Nada más lejos de la sencillez o estupidez se encuentran estos interrogantes. En ocasiones ocurre que la persona a la que le sujetas la puerta se encuentra aún lejos de ti. ¿Consecuencia? Hacemos correr a esa persona sin necesidad alguna. Sí, es cierto, te dan las gracias y sonríen amablemente pero, ¿tenían estos sujetos alguna prisa? Si la hubieran tenido, lo más lógico sería que hubieran ido apresurados y no caminando tranquilamente, pensando en su mundo y en sus cosas, tal y como iban haciendo. Otras veces ocurre justo lo contrario y nos vemos en la coyuntura de ver que ese mismo individuo va casi pegado a nosotros. ¿Qué sucede entonces? Si sujetamos la puerta es muy probable que prácticamente colisionemos con el susodicho o redicha que nos acecha. Asimismo puede ocurrir que se moleste por hacerle frenar y reducir la marcha, haciéndole perder su valioso y dorado tiempo. Y, como es lógico, estas situaciones y ocasiones resultan, cuanto menos, de lo más embarazosas.

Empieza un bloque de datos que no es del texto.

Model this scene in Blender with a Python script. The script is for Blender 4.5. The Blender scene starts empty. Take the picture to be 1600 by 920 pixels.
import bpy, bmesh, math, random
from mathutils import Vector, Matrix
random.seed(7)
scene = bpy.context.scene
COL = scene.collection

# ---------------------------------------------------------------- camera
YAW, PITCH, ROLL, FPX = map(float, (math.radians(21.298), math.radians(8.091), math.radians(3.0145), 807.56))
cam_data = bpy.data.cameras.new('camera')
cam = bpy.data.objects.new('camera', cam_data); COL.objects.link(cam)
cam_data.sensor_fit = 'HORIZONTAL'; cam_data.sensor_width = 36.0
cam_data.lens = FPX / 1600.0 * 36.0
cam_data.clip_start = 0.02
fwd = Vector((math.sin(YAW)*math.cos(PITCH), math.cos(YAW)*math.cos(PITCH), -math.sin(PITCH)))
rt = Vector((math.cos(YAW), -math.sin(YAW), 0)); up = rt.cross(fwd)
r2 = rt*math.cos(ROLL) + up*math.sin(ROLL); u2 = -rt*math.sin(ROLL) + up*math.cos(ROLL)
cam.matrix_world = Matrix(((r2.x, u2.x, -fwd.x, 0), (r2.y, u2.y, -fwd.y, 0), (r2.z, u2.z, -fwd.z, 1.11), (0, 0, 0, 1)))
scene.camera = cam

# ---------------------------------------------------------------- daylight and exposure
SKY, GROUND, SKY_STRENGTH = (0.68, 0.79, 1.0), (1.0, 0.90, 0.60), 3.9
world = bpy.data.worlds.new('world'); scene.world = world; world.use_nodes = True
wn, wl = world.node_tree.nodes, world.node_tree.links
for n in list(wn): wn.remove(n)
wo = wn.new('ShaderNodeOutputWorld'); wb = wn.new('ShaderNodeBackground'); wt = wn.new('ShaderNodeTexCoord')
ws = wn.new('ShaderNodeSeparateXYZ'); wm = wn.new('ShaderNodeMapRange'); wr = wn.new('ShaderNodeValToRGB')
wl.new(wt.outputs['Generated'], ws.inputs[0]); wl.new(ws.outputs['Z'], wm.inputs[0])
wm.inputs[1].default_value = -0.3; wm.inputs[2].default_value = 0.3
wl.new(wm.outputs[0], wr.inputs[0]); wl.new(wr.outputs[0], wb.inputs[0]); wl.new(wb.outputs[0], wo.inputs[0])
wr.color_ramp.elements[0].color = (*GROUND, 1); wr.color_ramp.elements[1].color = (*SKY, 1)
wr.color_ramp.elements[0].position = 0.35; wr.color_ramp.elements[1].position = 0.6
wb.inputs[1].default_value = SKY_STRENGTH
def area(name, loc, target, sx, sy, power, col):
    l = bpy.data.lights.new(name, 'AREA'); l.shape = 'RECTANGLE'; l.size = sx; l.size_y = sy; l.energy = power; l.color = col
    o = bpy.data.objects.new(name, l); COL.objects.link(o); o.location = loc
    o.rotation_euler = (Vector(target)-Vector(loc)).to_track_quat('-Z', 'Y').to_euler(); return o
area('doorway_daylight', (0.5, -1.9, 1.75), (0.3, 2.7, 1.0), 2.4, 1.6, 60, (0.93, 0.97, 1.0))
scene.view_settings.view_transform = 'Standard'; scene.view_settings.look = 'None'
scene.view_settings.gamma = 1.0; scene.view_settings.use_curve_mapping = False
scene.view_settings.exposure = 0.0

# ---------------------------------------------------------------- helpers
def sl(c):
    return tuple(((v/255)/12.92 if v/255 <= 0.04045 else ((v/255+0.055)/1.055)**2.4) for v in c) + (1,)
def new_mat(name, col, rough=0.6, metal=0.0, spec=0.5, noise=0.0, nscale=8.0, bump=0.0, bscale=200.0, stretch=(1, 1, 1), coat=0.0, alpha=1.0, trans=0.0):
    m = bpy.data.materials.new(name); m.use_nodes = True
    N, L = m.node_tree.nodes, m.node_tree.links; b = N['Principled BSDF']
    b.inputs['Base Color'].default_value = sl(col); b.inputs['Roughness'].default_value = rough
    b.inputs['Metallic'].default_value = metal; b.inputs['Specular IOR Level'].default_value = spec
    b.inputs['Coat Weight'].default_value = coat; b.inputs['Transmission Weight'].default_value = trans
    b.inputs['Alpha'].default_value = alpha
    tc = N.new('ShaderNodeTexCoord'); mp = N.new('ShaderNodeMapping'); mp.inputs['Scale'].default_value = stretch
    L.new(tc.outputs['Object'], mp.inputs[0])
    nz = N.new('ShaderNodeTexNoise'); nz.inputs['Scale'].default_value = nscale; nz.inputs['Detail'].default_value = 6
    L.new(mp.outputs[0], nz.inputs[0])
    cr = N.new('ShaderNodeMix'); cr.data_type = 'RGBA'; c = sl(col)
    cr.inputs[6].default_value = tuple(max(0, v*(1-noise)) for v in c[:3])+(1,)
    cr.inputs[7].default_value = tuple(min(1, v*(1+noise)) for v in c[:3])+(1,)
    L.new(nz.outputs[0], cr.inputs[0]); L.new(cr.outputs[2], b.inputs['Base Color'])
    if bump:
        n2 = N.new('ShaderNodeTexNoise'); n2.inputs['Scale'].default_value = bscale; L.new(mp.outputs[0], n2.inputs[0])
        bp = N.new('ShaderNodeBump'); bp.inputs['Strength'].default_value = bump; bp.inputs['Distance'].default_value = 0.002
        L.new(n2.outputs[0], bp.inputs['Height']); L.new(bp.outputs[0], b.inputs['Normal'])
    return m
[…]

¿Y qué pasa cuando el gentío viene hacia ti? Muchas veces, sobre todo en las ya mencionadas horas punteras, hay cientos y cientos de personas que se agolpan y apachurran con la intención de salir a la superficie y abandonar de una vez por todas el subsuelo. Pues bien, supongamos que tú sujetas la puerta y entones empiezan a salir todos estos tipos y tipas, usuarios del metropolitano. Una, dos, tres, cuatro, cinco, seis, siete... No cabe ninguna duda de que estamos haciendo lo correcto pero, ¿cuándo hemos de parar y por qué las dos primeras personas sí merecen nuestra amabilidad y la tercera o la cuarta no? Empezamos a sufrir una profunda crisis existencial, en nuestro cerebro se producen cortocircuitos a porrillo y uno no sabe ya muy bien qué hacer y qué no hacer, qué decir y qué callar hasta que, con cara de circunstancia (y lástima, lo más probable), dejas de sujetar la puerta mirando tu semejante al que, nunca mejor dicho, le has dado con la puerta en las narices y has puesto pies en polvorosa. Te engañas a ti mismo mientras te alejas diciéndote que aquello era inevitable, que no se podía hacer ya nada por salvar la situación y que, aún sin quererlo, teníamos que seguir con nuestra vida.
A modo de conclusión filosófica y moralizante podemos decir que, al fin y a la postre y a pesar de todo, sujetar la puerta a las personas que tenemos detrás es lo correcto, lo que hay que hacer, sean cuales sean las consecuencias de este (amable y desinteresado) acto. Así seréis recompensados, bien sea con una sonrisa y un «gracias» , con un bufido y un «aparta» o con una mirada melancólica de alguien que se pregunta por qué tuvo que ser ella la elegida y no la siguiente. Unos pocos (o muchos) instantes que constituyen, sin demasiado esfuerzo, la pequeña obra del día. Abramos puertas y ampliemos horizontes que nunca está demás echar una mano al prójimo sin esperar nada de nada a cambio.